** BEGIN Dataset extract **

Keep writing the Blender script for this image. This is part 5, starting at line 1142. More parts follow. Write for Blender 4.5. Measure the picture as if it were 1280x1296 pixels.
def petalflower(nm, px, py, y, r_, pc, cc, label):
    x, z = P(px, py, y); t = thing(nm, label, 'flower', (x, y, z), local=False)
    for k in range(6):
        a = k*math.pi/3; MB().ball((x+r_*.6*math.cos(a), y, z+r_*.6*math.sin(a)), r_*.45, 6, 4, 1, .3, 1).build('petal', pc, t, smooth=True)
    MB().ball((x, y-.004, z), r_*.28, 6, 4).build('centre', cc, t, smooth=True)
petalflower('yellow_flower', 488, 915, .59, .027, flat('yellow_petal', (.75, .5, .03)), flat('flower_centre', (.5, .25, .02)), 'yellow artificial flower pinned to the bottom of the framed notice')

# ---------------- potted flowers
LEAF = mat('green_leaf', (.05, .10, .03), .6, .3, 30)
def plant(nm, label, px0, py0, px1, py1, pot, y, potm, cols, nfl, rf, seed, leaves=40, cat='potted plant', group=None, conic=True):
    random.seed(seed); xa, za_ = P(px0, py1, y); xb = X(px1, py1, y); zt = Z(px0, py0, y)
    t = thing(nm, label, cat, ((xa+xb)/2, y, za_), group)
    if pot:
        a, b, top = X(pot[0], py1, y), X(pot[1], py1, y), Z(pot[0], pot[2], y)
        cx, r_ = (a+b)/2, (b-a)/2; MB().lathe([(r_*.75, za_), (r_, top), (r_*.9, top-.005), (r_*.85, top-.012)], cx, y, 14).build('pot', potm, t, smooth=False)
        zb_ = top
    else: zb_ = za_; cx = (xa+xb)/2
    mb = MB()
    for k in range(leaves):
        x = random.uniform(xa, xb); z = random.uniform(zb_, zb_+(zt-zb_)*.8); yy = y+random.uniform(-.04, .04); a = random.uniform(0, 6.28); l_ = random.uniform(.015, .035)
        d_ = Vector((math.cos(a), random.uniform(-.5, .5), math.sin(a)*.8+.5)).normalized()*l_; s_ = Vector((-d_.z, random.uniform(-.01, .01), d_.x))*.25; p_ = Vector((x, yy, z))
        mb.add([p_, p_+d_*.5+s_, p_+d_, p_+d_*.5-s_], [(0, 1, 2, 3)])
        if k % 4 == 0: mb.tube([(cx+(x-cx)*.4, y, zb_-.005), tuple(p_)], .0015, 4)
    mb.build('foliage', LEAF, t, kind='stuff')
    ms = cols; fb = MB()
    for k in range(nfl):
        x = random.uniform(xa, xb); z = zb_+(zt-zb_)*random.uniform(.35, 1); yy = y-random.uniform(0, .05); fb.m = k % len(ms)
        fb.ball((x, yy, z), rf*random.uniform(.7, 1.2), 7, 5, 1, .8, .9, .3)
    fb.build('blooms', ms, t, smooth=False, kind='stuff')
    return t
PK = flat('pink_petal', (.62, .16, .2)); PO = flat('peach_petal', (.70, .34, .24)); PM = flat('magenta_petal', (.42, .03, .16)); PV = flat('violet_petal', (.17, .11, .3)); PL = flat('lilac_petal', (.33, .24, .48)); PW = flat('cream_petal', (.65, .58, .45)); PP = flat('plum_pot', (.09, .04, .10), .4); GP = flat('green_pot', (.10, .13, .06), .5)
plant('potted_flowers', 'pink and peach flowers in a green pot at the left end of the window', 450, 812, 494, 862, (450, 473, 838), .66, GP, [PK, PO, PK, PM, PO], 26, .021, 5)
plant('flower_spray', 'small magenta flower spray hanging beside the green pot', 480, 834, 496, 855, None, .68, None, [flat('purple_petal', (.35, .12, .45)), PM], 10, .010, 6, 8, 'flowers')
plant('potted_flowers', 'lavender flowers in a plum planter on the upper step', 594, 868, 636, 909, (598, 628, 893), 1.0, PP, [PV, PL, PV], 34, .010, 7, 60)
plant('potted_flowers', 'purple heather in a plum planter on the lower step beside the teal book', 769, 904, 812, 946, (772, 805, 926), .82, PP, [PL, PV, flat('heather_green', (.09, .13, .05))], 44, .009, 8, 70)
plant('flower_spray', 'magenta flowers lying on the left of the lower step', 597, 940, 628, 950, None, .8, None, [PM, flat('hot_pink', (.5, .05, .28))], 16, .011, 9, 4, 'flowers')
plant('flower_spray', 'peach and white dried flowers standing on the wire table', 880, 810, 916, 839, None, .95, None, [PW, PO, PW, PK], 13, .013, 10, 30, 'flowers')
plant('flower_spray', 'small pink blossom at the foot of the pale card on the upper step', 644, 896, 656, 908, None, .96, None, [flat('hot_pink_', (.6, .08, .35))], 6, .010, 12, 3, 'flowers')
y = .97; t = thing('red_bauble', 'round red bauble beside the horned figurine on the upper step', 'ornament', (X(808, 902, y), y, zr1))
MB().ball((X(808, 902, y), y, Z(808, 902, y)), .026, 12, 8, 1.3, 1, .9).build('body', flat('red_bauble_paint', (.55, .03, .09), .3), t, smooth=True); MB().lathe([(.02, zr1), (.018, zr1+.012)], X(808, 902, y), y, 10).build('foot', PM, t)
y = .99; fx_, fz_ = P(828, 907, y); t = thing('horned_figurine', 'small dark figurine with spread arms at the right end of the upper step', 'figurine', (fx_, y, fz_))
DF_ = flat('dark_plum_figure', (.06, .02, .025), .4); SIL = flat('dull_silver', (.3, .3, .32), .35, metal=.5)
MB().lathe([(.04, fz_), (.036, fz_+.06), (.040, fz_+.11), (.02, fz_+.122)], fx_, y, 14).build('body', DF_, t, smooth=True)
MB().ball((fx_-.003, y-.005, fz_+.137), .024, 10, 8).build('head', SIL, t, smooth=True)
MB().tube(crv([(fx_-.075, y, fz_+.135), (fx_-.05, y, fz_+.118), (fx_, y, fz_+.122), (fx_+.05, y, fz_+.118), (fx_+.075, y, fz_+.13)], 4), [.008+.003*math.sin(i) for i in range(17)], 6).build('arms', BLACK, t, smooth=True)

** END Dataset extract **

→ **Given problem**:
Return exactly, please, the lines of the material from the first one down to and including the line where "the framed notice')" appears.

→ **Finished task**:
Keep writing the Blender script for this image. This is part 5, starting at line 1142. More parts follow. Write for Blender 4.5. Measure the picture as if it were 1280x1296 pixels.
def petalflower(nm, px, py, y, r_, pc, cc, label):
    x, z = P(px, py, y); t = thing(nm, label, 'flower', (x, y, z), local=False)
    for k in range(6):
        a = k*math.pi/3; MB().ball((x+r_*.6*math.cos(a), y, z+r_*.6*math.sin(a)), r_*.45, 6, 4, 1, .3, 1).build('petal', pc, t, smooth=True)
    MB().ball((x, y-.004, z), r_*.28, 6, 4).build('centre', cc, t, smooth=True)
petalflower('yellow_flower', 488, 915, .59, .027, flat('yellow_petal', (.75, .5, .03)), flat('flower_centre', (.5, .25, .02)), 'yellow artificial flower pinned to the bottom of the framed notice')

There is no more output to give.